### [Objective]
Write the data out again, character for character, with no images.

### [Source excerpt]
* BEGIN *
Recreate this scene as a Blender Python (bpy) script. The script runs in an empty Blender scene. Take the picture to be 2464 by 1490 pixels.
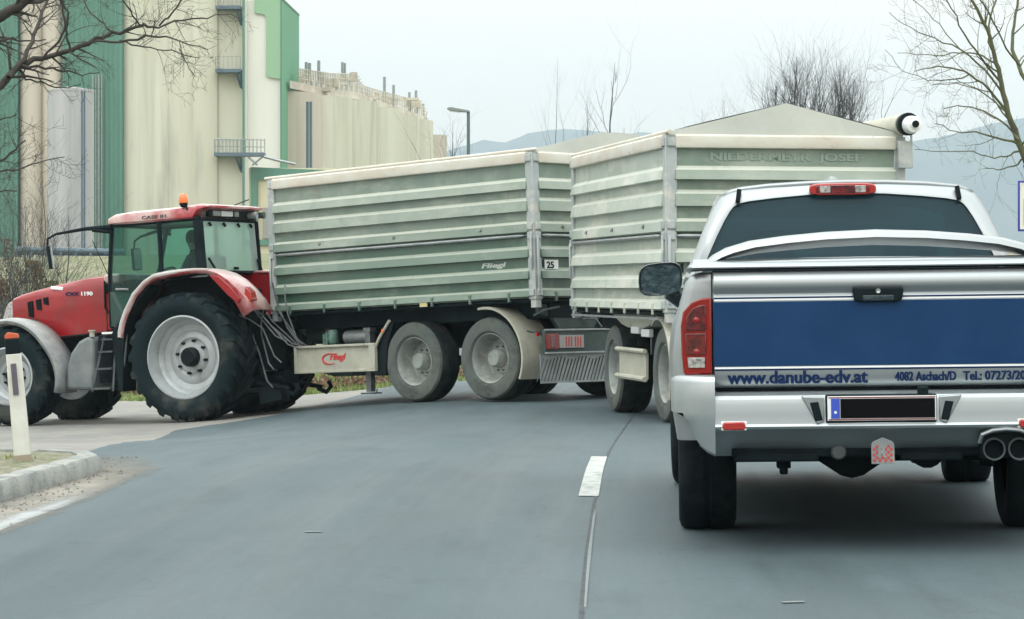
import bpy, math, random
from math import sin, cos, pi, radians, sqrt, atan2
from mathutils import Vector, Matrix, Euler, noise
random.seed(11)
SC = bpy.context.scene
COL = SC.collection
# ---------------------------------------------------------------- camera
cam = bpy.data.cameras.new('camera'); co = bpy.data.objects.new('camera', cam); COL.objects.link(co)
co.location = (0, 0, 1.29); co.rotation_euler = (radians(90), 0, 0)
cam.sensor_width = 36; cam.sensor_fit = 'HORIZONTAL'; cam.lens = 36 * 6416 / 2464
cam.shift_y = -47 / 2464; cam.clip_start = 0.3; cam.clip_end = 6000
SC.camera = co
# ---------------------------------------------------------------- sky
SUN_EL, SUN_AZ = radians(48), radians(200)
w = bpy.data.worlds.new('World'); SC.world = w; w.use_nodes = True
nt = w.node_tree; N = nt.nodes; LK = nt.links; N.clear()
out = N.new('ShaderNodeOutputWorld'); bg = N.new('ShaderNodeBackground'); LK.new(bg.outputs[0], out.inputs[0])
sky = N.new('ShaderNodeTexSky'); sky.sky_type = 'NISHITA'; sky.sun_disc = False
sky.sun_elevation = SUN_EL; sky.sun_rotation = SUN_AZ; sky.air_density = 1.5; sky.dust_density = 4
tc = N.new('ShaderNodeTexCoord'); sp = N.new('ShaderNodeSeparateXYZ'); LK.new(tc.outputs['Generated'], sp.inputs[0])
ramp = N.new('ShaderNodeValToRGB'); LK.new(sp.outputs[2], ramp.inputs[0])          # even cloud cover, brighter overhead
e = ramp.color_ramp.elements
e[0].position = 0.0; e[0].color = (1.6, 1.75, 1.7, 1)
e[1].position = 1.0; e[1].color = (25.5, 26.6, 26.2, 1)
q = e.new(.497); q.color = (1.6, 1.75, 1.7, 1); q = e.new(.503); q.color = (9.4, 8.3, 7.4, 1)
q = e.new(.60); q.color = (12.2, 11.6, 10.7, 1)
mz = N.new('ShaderNodeMapRange'); mz.inputs[1].default_value = -1; mz.inputs[2].default_value = 1; LK.new(sp.outputs[2], mz.inputs[0]); LK.new(mz.outputs[0], ramp.inputs[0])
nz = N.new('ShaderNodeTexNoise'); nz.inputs['Scale'].default_value = 2.2; nz.inputs['Detail'].default_value = 3
LK.new(tc.outputs['Generated'], nz.inputs['Vector'])
mr = N.new('ShaderNodeMapRange'); mr.inputs[1].default_value = .3; mr.inputs[2].default_value = .7
mr.inputs[3].default_value = .93; mr.inputs[4].default_value = 1.07; LK.new(nz.outputs[0], mr.inputs[0])
vm = N.new('ShaderNodeVectorMath'); vm.operation = 'SCALE'; LK.new(ramp.outputs[0], vm.inputs[0]); LK.new(mr.outputs[0], vm.inputs['Scale'])
mx = N.new('ShaderNodeMix'); mx.data_type = 'RGBA'; mx.inputs[0].default_value = .96
LK.new(sky.outputs[0], mx.inputs[6]); LK.new(vm.outputs[0], mx.inputs[7]); LK.new(mx.outputs[2], bg.inputs[0])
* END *
### [Output below]
Recreate this scene as a Blender Python (bpy) script. The script runs in an empty Blender scene. Take the picture to be 2464 by 1490 pixels.
import bpy, math, random
from math import sin, cos, pi, radians, sqrt, atan2
from mathutils import Vector, Matrix, Euler, noise
random.seed(11)
SC = bpy.context.scene
COL = SC.collection
# ---------------------------------------------------------------- camera
cam = bpy.data.cameras.new('camera'); co = bpy.data.objects.new('camera', cam); COL.objects.link(co)
co.location = (0, 0, 1.29); co.rotation_euler = (radians(90), 0, 0)
cam.sensor_width = 36; cam.sensor_fit = 'HORIZONTAL'; cam.lens = 36 * 6416 / 2464
cam.shift_y = -47 / 2464; cam.clip_start = 0.3; cam.clip_end = 6000
SC.camera = co
# ---------------------------------------------------------------- sky
SUN_EL, SUN_AZ = radians(48), radians(200)
w = bpy.data.worlds.new('World'); SC.world = w; w.use_nodes = True
nt = w.node_tree; N = nt.nodes; LK = nt.links; N.clear()
out = N.new('ShaderNodeOutputWorld'); bg = N.new('ShaderNodeBackground'); LK.new(bg.outputs[0], out.inputs[0])
sky = N.new('ShaderNodeTexSky'); sky.sky_type = 'NISHITA'; sky.sun_disc = False
sky.sun_elevation = SUN_EL; sky.sun_rotation = SUN_AZ; sky.air_density = 1.5; sky.dust_density = 4
tc = N.new('ShaderNodeTexCoord'); sp = N.new('ShaderNodeSeparateXYZ'); LK.new(tc.outputs['Generated'], sp.inputs[0])
ramp = N.new('ShaderNodeValToRGB'); LK.new(sp.outputs[2], ramp.inputs[0])          # even cloud cover, brighter overhead
e = ramp.color_ramp.elements
e[0].position = 0.0; e[0].color = (1.6, 1.75, 1.7, 1)
e[1].position = 1.0; e[1].color = (25.5, 26.6, 26.2, 1)
q = e.new(.497); q.color = (1.6, 1.75, 1.7, 1); q = e.new(.503); q.color = (9.4, 8.3, 7.4, 1)
q = e.new(.60); q.color = (12.2, 11.6, 10.7, 1)
mz = N.new('ShaderNodeMapRange'); mz.inputs[1].default_value = -1; mz.inputs[2].default_value = 1; LK.new(sp.outputs[2], mz.inputs[0]); LK.new(mz.outputs[0], ramp.inputs[0])
nz = N.new('ShaderNodeTexNoise'); nz.inputs['Scale'].default_value = 2.2; nz.inputs['Detail'].default_value = 3
LK.new(tc.outputs['Generated'], nz.inputs['Vector'])
mr = N.new('ShaderNodeMapRange'); mr.inputs[1].default_value = .3; mr.inputs[2].default_value = .7
mr.inputs[3].default_value = .93; mr.inputs[4].default_value = 1.07; LK.new(nz.outputs[0], mr.inputs[0])
vm = N.new('ShaderNodeVectorMath'); vm.operation = 'SCALE'; LK.new(ramp.outputs[0], vm.inputs[0]); LK.new(mr.outputs[0], vm.inputs['Scale'])
mx = N.new('ShaderNodeMix'); mx.data_type = 'RGBA'; mx.inputs[0].default_value = .96
LK.new(sky.outputs[0], mx.inputs[6]); LK.new(vm.outputs[0], mx.inputs[7]); LK.new(mx.outputs[2], bg.inputs[0])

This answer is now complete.